Stored data entries
>>>>

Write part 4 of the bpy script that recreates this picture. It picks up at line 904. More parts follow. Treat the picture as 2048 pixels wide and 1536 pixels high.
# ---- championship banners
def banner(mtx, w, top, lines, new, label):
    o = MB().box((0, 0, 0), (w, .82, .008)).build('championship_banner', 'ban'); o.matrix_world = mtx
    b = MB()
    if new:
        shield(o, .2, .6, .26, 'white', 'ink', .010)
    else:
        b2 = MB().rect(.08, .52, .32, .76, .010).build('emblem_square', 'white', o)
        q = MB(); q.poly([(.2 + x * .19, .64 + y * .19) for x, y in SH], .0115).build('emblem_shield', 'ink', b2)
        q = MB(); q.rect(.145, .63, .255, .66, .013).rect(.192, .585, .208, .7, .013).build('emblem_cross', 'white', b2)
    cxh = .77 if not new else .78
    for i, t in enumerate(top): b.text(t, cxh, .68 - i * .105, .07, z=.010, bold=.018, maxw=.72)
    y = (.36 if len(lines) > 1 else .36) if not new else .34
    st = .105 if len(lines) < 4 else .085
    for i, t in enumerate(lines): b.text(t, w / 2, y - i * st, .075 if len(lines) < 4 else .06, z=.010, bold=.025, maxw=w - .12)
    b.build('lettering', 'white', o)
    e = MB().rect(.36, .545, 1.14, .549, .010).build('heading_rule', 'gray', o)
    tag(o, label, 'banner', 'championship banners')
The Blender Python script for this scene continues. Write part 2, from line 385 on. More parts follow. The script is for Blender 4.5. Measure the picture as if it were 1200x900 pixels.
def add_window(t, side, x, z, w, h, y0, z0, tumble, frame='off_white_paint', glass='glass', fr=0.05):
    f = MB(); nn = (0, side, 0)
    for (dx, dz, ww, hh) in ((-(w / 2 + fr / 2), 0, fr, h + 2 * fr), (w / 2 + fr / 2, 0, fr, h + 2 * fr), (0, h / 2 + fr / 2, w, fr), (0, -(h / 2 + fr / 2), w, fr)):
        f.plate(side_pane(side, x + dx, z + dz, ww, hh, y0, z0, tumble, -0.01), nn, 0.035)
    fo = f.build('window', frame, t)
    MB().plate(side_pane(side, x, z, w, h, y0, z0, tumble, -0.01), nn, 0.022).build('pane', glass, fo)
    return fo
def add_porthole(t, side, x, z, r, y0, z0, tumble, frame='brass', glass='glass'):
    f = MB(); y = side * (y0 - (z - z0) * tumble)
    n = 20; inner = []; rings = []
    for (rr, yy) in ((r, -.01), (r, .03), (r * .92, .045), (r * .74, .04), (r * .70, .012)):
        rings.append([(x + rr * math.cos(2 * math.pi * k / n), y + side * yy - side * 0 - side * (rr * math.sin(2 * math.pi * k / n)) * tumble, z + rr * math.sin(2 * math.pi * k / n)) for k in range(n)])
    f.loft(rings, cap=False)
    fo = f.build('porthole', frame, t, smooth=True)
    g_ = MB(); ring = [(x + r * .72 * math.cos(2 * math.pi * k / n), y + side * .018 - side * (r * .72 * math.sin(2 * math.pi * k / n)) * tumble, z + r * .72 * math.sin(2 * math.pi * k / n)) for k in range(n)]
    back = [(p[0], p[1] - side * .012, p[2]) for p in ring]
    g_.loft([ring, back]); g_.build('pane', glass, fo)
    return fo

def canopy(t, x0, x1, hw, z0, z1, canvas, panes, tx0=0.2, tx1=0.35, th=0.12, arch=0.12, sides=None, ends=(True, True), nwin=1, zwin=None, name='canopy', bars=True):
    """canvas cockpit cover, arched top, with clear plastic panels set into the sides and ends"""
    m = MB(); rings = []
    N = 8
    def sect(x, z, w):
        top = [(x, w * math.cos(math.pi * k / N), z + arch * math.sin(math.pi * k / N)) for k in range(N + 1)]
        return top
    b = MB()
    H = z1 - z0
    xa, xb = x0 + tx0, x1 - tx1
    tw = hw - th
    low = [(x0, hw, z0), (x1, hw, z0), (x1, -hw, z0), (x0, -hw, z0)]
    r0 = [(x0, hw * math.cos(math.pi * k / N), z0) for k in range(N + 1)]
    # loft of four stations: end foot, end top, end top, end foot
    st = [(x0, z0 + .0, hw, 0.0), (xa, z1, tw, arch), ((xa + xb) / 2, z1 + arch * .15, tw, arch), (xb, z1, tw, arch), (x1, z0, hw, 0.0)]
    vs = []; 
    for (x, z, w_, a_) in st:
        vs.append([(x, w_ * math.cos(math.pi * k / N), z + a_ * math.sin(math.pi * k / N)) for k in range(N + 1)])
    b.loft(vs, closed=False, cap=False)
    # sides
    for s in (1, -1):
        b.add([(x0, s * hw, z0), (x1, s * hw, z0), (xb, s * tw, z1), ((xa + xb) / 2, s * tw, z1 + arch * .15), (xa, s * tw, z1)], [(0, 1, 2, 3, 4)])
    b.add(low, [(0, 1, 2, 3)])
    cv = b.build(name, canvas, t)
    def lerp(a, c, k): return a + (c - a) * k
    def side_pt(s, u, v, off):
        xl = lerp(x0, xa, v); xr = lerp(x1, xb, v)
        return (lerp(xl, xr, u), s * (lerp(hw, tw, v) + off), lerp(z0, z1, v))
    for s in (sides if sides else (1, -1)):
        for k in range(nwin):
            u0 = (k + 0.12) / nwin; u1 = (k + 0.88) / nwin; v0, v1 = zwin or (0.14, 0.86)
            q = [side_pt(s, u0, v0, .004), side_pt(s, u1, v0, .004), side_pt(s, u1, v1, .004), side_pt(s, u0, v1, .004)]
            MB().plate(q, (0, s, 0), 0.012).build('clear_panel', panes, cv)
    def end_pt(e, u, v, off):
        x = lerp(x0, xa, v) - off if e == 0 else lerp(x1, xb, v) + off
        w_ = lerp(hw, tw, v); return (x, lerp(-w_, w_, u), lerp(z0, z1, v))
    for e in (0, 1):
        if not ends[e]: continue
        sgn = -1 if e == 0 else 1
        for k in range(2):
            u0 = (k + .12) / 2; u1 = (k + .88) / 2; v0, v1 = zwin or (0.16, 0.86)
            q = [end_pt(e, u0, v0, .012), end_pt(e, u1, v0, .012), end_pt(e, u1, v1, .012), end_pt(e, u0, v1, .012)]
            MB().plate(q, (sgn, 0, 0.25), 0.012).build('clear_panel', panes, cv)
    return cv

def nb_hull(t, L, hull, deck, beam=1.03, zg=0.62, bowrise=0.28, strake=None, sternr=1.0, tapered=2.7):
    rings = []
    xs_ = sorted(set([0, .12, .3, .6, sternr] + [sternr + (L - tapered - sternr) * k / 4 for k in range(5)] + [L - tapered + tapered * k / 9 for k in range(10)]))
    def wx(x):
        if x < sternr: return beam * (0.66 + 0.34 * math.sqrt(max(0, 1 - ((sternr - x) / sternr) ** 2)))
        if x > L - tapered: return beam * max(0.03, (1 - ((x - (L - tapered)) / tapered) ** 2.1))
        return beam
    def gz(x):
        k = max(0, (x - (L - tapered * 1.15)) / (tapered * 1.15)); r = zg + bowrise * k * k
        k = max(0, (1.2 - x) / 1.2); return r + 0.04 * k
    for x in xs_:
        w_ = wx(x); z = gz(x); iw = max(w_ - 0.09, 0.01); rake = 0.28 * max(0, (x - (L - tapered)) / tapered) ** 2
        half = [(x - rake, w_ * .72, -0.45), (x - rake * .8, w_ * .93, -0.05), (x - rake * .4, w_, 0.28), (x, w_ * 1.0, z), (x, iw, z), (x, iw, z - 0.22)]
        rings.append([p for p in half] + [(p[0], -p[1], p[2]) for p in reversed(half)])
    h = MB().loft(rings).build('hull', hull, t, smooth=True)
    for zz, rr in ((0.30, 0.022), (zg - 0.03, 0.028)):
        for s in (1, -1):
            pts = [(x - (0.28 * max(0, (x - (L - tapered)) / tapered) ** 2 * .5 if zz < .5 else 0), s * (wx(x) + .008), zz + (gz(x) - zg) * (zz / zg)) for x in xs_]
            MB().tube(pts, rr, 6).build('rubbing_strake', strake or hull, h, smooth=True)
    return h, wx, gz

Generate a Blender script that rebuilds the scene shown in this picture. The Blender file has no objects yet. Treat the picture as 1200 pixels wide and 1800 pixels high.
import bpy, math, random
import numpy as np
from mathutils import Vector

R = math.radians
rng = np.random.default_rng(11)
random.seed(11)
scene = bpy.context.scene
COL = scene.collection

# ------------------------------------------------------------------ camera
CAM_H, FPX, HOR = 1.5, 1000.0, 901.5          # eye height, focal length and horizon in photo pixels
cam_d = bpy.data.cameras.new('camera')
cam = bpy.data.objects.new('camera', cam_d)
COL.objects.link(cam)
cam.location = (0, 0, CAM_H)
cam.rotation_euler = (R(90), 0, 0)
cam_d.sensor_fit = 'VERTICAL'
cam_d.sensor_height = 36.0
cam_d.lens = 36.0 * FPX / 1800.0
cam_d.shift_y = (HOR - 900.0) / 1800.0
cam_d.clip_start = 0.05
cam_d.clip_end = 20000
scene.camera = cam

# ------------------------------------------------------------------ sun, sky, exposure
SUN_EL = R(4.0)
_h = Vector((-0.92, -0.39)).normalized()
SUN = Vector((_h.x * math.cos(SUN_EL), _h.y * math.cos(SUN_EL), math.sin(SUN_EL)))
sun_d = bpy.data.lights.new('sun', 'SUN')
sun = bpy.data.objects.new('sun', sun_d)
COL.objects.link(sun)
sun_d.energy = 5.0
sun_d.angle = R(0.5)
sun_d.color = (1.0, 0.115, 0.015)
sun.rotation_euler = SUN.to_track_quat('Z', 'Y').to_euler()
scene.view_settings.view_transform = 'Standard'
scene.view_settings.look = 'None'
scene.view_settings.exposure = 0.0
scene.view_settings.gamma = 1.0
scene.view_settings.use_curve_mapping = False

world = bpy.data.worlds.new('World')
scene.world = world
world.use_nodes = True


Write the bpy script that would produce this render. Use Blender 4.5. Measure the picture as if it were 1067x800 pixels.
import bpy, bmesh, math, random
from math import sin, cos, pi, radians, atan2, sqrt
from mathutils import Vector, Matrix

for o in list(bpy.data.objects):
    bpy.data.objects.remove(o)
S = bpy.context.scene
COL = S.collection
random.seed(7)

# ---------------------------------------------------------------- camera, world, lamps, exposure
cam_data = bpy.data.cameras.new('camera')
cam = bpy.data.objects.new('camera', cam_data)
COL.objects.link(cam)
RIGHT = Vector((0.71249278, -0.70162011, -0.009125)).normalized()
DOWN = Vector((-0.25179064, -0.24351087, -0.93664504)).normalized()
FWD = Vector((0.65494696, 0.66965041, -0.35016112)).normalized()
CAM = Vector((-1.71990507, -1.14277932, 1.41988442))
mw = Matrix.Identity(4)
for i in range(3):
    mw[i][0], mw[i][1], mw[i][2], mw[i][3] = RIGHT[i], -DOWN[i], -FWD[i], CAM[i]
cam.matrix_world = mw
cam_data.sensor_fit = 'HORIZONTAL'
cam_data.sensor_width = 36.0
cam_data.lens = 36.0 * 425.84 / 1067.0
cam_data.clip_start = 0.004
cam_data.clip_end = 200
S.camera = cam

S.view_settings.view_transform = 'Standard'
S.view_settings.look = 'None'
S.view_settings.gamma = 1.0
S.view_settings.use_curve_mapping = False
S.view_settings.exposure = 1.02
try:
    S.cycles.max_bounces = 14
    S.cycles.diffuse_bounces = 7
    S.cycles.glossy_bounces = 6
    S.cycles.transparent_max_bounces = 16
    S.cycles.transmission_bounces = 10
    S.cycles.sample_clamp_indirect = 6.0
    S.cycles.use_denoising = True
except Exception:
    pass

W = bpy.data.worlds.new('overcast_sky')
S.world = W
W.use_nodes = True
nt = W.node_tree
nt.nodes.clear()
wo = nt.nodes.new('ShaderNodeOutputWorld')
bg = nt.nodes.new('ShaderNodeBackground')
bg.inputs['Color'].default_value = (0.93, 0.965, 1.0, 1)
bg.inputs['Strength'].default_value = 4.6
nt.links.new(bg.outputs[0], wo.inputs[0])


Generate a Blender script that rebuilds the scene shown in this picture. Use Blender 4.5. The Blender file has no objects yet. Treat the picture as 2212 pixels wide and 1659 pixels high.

<<<<

Exercise> Give back, word for word, each line from the one containing "Write the bpy" down to the one containing "random.seed(7)", including those two lines.

Final result>
Write the bpy script that would produce this render. Use Blender 4.5. Measure the picture as if it were 1067x800 pixels.
import bpy, bmesh, math, random
from math import sin, cos, pi, radians, atan2, sqrt
from mathutils import Vector, Matrix

for o in list(bpy.data.objects):
    bpy.data.objects.remove(o)
S = bpy.context.scene
COL = S.collection
random.seed(7)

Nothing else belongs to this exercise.